In heaven nobody minded any of those done-with things, one didn’t even trouble to forgive and forget, one was much too happy.


10 Comments

  1. WendyW says:

    This sure sounds wonderful. I love the idea of women sharing a castle.

    Liked by 1 person

  2. Cozynookbks says:

    I can definitely live with “a sunny month of flowering plants and enticing foods.” 🥰

    Liked by 1 person

  3. A castle in Italy, I’m in!!

    Liked by 1 person

    • lghiggins says:

      It is not hard to understand the appeal, especially if you live in rainy London. Between the flowers and the castle itself, I think you would have a great time with your art there. Too bad it is fictional.

      Liked by 1 person

  4. Gretchen says:

    I’m so glad you enjoyed this, Linda! It is one I can see myself rereading.

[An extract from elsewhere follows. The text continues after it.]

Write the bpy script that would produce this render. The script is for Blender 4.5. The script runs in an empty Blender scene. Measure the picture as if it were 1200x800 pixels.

Even just reading your quotes and description reminded me of things I had forgotten.

    Liked by 1 person

  5. Carla says:

    Wow, this is definitely a classic. What made you decide to read it? I like the sound of this for a poolside read this summer.

    Liked by 1 person

    • lghiggins says:

      It was a book club pick. I don’t even remember the recommendation,but we decided on it and all enjoyed it. After we read it, someone mentioned the movie that had been made from it and she didn’t like it. I believe she said it didn’t follow the book well.